Exercise brief → The lines to extract run from the first line of the material below to the line containing "TILT, ROLL, AZ", both included; leave the pictures behind.
----- Supplied material
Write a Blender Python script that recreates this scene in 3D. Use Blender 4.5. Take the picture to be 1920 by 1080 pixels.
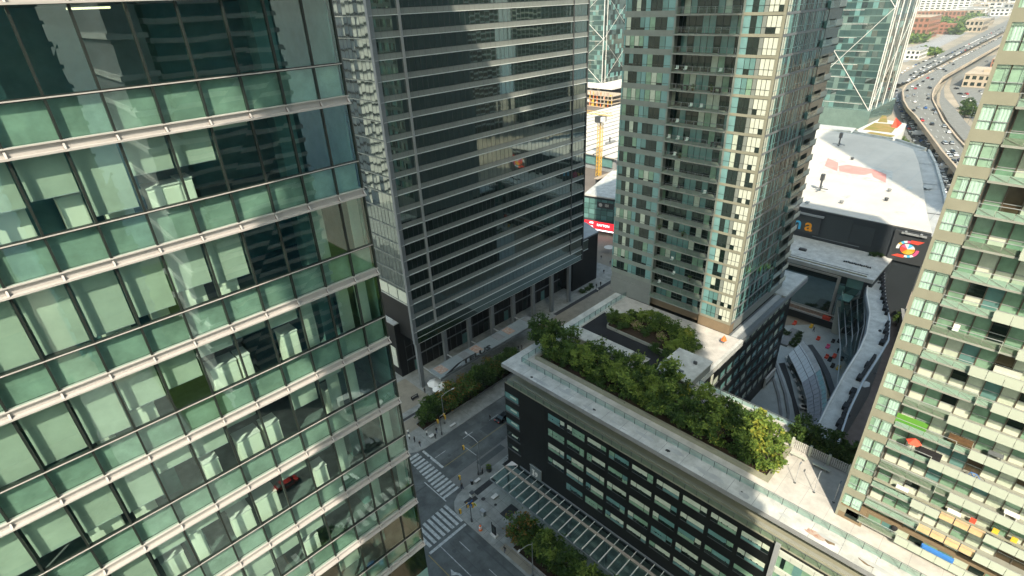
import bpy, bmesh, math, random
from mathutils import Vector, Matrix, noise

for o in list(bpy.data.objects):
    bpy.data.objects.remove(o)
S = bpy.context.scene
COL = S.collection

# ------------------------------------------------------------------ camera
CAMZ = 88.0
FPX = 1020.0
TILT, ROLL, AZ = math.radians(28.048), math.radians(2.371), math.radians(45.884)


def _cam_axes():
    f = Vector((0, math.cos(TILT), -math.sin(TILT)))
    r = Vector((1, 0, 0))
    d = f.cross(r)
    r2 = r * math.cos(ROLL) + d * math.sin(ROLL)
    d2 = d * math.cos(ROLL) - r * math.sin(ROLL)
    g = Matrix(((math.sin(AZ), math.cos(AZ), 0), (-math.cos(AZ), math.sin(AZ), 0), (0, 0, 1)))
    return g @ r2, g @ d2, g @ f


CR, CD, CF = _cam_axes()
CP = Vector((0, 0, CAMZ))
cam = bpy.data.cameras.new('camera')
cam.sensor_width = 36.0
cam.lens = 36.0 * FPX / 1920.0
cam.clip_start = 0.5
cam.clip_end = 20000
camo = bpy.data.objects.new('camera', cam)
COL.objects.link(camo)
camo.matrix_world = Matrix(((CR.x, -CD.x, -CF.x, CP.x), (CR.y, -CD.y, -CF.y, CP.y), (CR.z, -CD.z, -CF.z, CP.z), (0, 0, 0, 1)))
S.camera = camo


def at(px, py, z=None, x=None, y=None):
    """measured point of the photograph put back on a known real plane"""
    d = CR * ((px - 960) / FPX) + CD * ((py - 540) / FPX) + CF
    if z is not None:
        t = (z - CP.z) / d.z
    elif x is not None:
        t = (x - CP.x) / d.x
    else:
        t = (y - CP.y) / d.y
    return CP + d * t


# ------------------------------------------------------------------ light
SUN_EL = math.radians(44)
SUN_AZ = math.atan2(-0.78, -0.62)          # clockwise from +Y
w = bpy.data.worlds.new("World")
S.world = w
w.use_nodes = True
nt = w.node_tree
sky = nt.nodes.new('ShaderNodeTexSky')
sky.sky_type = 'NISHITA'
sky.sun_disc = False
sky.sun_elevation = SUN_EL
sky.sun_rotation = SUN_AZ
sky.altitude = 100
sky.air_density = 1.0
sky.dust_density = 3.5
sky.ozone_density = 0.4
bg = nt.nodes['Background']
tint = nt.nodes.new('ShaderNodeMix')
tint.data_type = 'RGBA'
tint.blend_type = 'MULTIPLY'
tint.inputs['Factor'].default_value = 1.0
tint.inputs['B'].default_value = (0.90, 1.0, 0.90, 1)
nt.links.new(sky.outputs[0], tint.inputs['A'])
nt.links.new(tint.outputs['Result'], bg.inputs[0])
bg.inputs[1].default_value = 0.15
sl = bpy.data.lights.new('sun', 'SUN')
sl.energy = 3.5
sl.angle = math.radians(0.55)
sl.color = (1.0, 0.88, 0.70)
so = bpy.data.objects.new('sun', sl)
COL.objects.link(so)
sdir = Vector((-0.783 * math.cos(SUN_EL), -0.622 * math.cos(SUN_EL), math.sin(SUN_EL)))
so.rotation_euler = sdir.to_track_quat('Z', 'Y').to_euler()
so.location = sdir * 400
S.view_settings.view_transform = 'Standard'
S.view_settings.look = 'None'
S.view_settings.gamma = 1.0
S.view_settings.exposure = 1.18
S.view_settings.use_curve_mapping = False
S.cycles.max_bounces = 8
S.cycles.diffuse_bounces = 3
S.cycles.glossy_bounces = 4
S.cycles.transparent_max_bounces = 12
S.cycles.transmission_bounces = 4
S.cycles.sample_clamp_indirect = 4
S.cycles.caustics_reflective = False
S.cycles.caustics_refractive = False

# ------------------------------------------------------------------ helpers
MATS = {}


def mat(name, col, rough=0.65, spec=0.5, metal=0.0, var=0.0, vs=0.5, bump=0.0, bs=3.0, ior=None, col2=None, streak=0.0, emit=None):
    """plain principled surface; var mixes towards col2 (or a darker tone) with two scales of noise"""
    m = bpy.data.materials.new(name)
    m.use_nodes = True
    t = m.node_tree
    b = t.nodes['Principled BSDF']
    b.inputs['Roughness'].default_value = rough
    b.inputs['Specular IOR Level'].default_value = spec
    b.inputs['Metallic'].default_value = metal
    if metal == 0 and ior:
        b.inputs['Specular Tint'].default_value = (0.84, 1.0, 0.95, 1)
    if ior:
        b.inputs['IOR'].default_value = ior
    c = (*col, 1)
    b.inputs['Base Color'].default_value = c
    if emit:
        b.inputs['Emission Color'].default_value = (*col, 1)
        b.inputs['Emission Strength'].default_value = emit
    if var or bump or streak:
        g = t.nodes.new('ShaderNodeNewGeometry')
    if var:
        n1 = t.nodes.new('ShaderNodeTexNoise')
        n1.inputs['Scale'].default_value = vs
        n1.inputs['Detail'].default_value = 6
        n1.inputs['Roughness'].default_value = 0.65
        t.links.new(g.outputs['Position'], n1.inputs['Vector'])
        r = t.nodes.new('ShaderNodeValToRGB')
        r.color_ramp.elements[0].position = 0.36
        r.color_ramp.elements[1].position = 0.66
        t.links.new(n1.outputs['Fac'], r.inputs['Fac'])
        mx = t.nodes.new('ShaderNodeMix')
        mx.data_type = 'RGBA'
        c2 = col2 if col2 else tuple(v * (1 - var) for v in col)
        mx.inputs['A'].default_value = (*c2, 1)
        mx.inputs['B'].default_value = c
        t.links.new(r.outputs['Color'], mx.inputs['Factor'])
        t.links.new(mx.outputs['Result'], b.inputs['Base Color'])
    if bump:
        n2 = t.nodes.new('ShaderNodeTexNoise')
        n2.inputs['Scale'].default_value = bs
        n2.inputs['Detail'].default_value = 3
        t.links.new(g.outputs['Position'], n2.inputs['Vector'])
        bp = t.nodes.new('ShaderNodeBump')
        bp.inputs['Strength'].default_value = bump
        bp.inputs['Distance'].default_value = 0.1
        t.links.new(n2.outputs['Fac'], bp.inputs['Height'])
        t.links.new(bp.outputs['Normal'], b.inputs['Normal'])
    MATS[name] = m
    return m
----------
Full response →
Write a Blender Python script that recreates this scene in 3D. Use Blender 4.5. Take the picture to be 1920 by 1080 pixels.
import bpy, bmesh, math, random
from mathutils import Vector, Matrix, noise

for o in list(bpy.data.objects):
    bpy.data.objects.remove(o)
S = bpy.context.scene
COL = S.collection

# ------------------------------------------------------------------ camera
CAMZ = 88.0
FPX = 1020.0
TILT, ROLL, AZ = math.radians(28.048), math.radians(2.371), math.radians(45.884)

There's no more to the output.